• Task directions: Begin with the first line below and retype each line exactly through the line containing "PI = math.pi". Any pictures are to be left out.

*** Records to process

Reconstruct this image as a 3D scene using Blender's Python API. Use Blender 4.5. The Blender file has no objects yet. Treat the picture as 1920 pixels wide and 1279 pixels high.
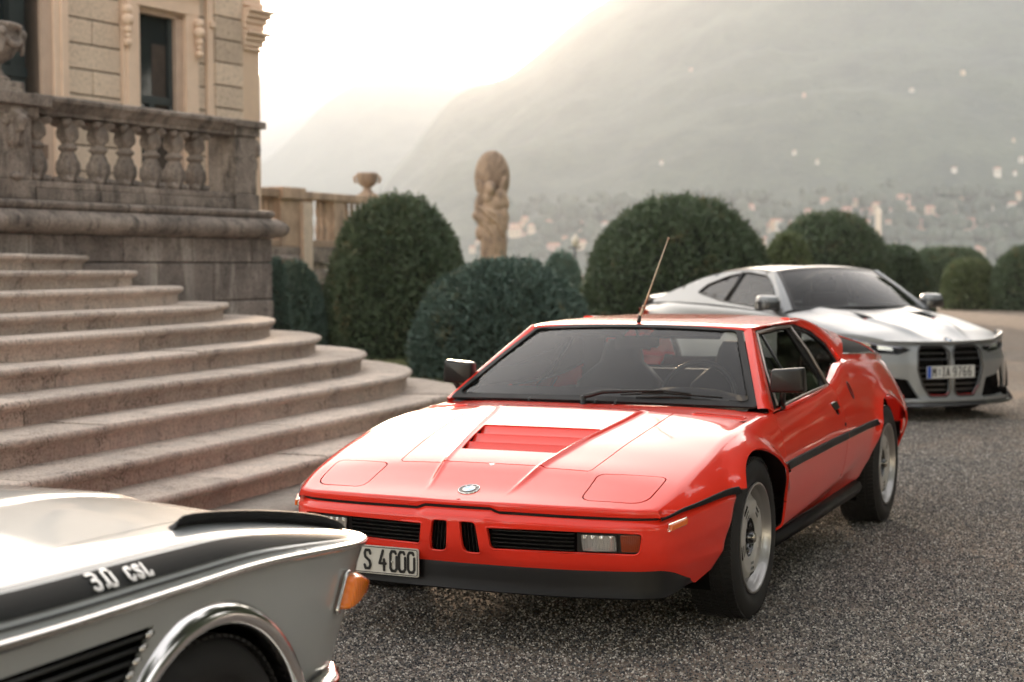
import bpy, bmesh, math, random
import numpy as np
from mathutils import Vector, Matrix
from mathutils.geometry import delaunay_2d_cdt

random.seed(7)
RNG = np.random.RandomState(7)
SC = bpy.context.scene
COL = SC.collection
PI = math.pi

# ---------------------------------------------------------------- camera
CAM_H = 1.3884
cam_d = bpy.data.cameras.new('camera')
cam = bpy.data.objects.new('camera', cam_d)
COL.objects.link(cam)
SC.camera = cam
_fwd = Vector((0.0, 0.99891724, -0.0465226))
_right = Vector((0.99998957, -0.00021252, -0.00456322))
_down = Vector((-0.00456817, -0.04652212, -0.99890681))
cam.matrix_world = Matrix(((_right[0], -_down[0], -_fwd[0], 0),
                           (_right[1], -_down[1], -_fwd[1], 0),
                           (_right[2], -_down[2], -_fwd[2], CAM_H),
                           (0, 0, 0, 1)))
cam_d.sensor_width = 36.0
cam_d.lens = 55.068
cam_d.clip_start = 0.05
cam_d.clip_end = 30000.0
cam_d.dof.use_dof = True
cam_d.dof.focus_distance = 5.25
cam_d.dof.aperture_fstop = 3.3
FPX = 2936.97            # focal length in pixels of the 1920 wide photograph


def gnd(px, py, z=0.0):
    """the place on the level z that a direction through the lens meets"""
    d = _right * ((px - 960) / FPX) + _down * ((py - 639.5) / FPX) + _fwd
    t = (z - CAM_H) / d.z
    return Vector((0, 0, CAM_H)) + d * t


def at(px, py, dist):
    d = _right * ((px - 960) / FPX) + _down * ((py - 639.5) / FPX) + _fwd
    return Vector((0, 0, CAM_H)) + d * (dist / d.y)


# ---------------------------------------------------------------- world, sun, exposure
SUN_EL = math.radians(7.4)
SUN_AZ = math.radians(-1.8)      # to the right of the view axis (+)
world = bpy.data.worlds.new('World')
SC.world = world
world.use_nodes = True
wn = world.node_tree
wn.nodes.clear()
w_out = wn.nodes.new('ShaderNodeOutputWorld')
w_bg = wn.nodes.new('ShaderNodeBackground')
w_sky = wn.nodes.new('ShaderNodeTexSky')
w_sky.sky_type = 'NISHITA'
w_sky.sun_disc = False
w_sky.sun_elevation = SUN_EL
w_sky.sun_rotation = SUN_AZ
w_sky.altitude = 200.0
w_sky.air_density = 1.0
w_sky.dust_density = 0.7
w_sky.ozone_density = 1.0
w_hsv = wn.nodes.new('ShaderNodeHueSaturation')
w_hsv.inputs['Saturation'].default_value = 0.45
w_bg.inputs['Strength'].default_value = 0.15
wn.links.new(w_sky.outputs['Color'], w_hsv.inputs['Color'])
w_wb = wn.nodes.new('ShaderNodeMix')       # white balance of the photograph: a little warm
w_wb.data_type = 'RGBA'
w_wb.blend_type = 'MULTIPLY'
w_wb.inputs[0].default_value = 1.0
w_wb.inputs[7].default_value = (1.15, 1.0, 0.87, 1)
wn.links.new(w_hsv.outputs['Color'], w_wb.inputs[6])
wn.links.new(w_wb.outputs[2], w_bg.inputs['Color'])
wn.links.new(w_bg.outputs['Background'], w_out.inputs['Surface'])

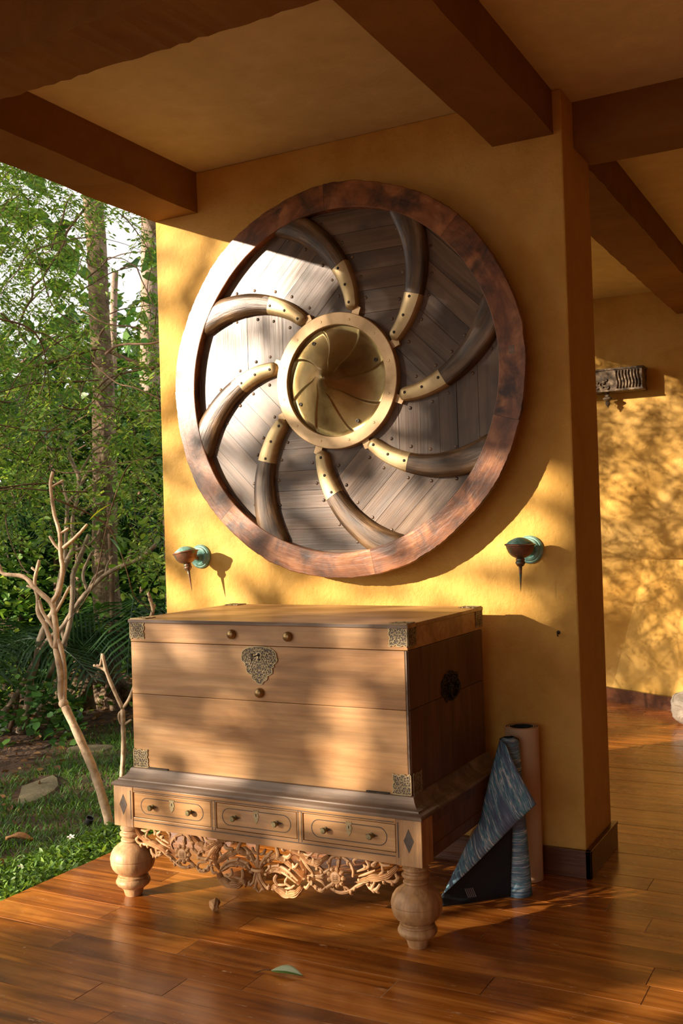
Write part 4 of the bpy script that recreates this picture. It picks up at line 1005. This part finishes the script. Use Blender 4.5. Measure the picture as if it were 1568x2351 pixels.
# ---- tall forest tree
TR = [(0.088,(-635,722,454)),(0.088,(-633,723,408)),(0.09,(-633,724,367)),(0.092,(-633,725,327)),(0.096,(-632,726,286)),(0.104,(-633,726,253)),(0.11,(-634,726,192)),(0.112,(-636,726,131)),(0.124,(-636,727,90)),(0.132,(-634,728,50)),(0.144,(-639,726,22)),(0.2,(-643,724,-6))]
tt = thing('forest_tree', 'tall straight forest tree with rough brown bark and spreading roots', 'tree', (-6.4, 7.25, -.15))
def bark_tube(P, R, root, mat, parent, name, seg=36, amp=.08, sub=8):
    C = catmull([Vector(p)-root for p in P], sub); k = len(C); b = MB(); rows = []
    for i, c in enumerate(C):
        q = i/(k-1)*(len(R)-1); a_ = int(min(q, len(R)-2)); r = R[a_]+(R[a_+1]-R[a_])*(q-a_); row = []
        for j in range(seg):
            an = 2*PI*j/seg
            nn = mn.noise(Vector((math.cos(an)*3, math.sin(an)*3, c.z*1.3)))+.5*mn.noise(Vector((math.cos(an)*9, math.sin(an)*9, c.z*4)))
            rr = r*(1+amp*nn+.03*math.sin(5*an+c.z*2)); row.append((c.x+rr*math.cos(an), c.y+rr*math.sin(an), c.z))
        rows.append(row)
    b.grid(rows, close=True); return b.build(name, mat, parent, True, fix=False)
tp = [(r, (x/100, y/100, z/100)) for r, (x, y, z) in TR][::-1]
tp = [(.24, (-6.43, 7.24, -.2))]+tp+[(.085, (-6.30, 7.2, 5.3)), (.08, (-6.2, 7.2, 6.4)), (.07, (-6.1, 7.2, 8.0))]
bark_tube([p for _, p in tp], [r for r, _ in tp], tt.location, M_bark, tt, 'trunk')
for a, L in ((-2.6, .75), (-1.9, .5), (-.6, .45), (.6, .4), (2.4, .5), (-3.3, .55)):
    c = Vector((-6.42, 7.24, .1)); e = c+Vector((math.cos(a)*L, math.sin(a)*L, -.28))
    b = MB(); b.tube([p-tt.location for p in (c+Vector((0, 0, .18)), c.lerp(e, .35)+Vector((0, 0, .03)), c.lerp(e, .7)+Vector((.03, 0, 0)), e)], [.09, .085, .055, .02], 12, 5); b.build('root', M_bark, tt, True)
te = thing('forest_tree', 'pale pinkish distant trunk beside the yellow wall edge', 'tree', (-8.35, 10.4, 0))
bark_tube([(-8.45, 10.4, -.1), (-8.35, 10.4, 2), (-8.23, 10.35, 3.77), (-8.17, 10.35, 5.5), (-8.1, 10.3, 8)], [.19, .15, .12, .115, .10], te.location, M_pale, te, 'trunk', 24, .06)
te = thing('forest_tree', 'slim broken pale trunk standing between the two tall trees', 'tree', (-8.7, 10.1, 0))
bark_tube([(-8.72, 10.1, -.1), (-8.64, 10.1, 3.0), (-8.60, 10.1, 4.2), (-8.55, 10.1, 4.75)], [.06, .05, .045, .04], te.location, M_pale, te, 'trunk', 14, .05)

# ---- feathery foliage tree: branches, hanging sprays of small leaflets
BRD = [(0.015,0.012,[(-436,559,258),(-443,555,256),(-452,550,261),(-462,545,266),(-473,539,271),(-490,530,266),(-499,525,263),(-513,518,260)]),(0.009,0.006,[(-473,539,271),(-472,540,280),(-468,541,285)]),(0.006,0.004,[(-509,518,350),(-506,521,327),(-500,524,302),(-491,529,292),(-483,533,287)]),(0.009,0.007,[(-475,537,371),(-480,534,364),(-489,529,351),(-492,528,342),(-501,523,327),(-505,521,320),(-511,518,314),(-512,518,307),(-517,515,297),(-520,513,285),(-516,516,275)]),(0.007,0.006,[(-485,531,377),(-489,529,370),(-492,528,360),(-496,526,350),(-499,524,339)]),(0.007,0.004,[(-446,554,256),(-466,543,251),(-476,538,242),(-487,532,233),(-494,529,225)]),(0.006,0.004,[(-529,508,370),(-517,514,377)]),(0.006,0.004,[(-454,549,261),(-463,544,250),(-473,540,241),(-481,535,231),(-508,521,212),(-519,515,195)]),(0.006,0.004,[(-456,549,240),(-468,542,223),(-484,534,212),(-500,525,203),(-511,520,210)]),(0.006,0.006,[(-439,557,246),(-438,558,237),(-437,559,226)]),(0.006,0.004,[(-473,538,348),(-478,536,330),(-467,541,324)])]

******

• Response:
Reconstruct this image as a 3D scene using Blender's Python API. Use Blender 4.5. The Blender file has no objects yet. Treat the picture as 1920 pixels wide and 1279 pixels high.
import bpy, bmesh, math, random
import numpy as np
from mathutils import Vector, Matrix
from mathutils.geometry import delaunay_2d_cdt

random.seed(7)
RNG = np.random.RandomState(7)
SC = bpy.context.scene
COL = SC.collection
PI = math.pi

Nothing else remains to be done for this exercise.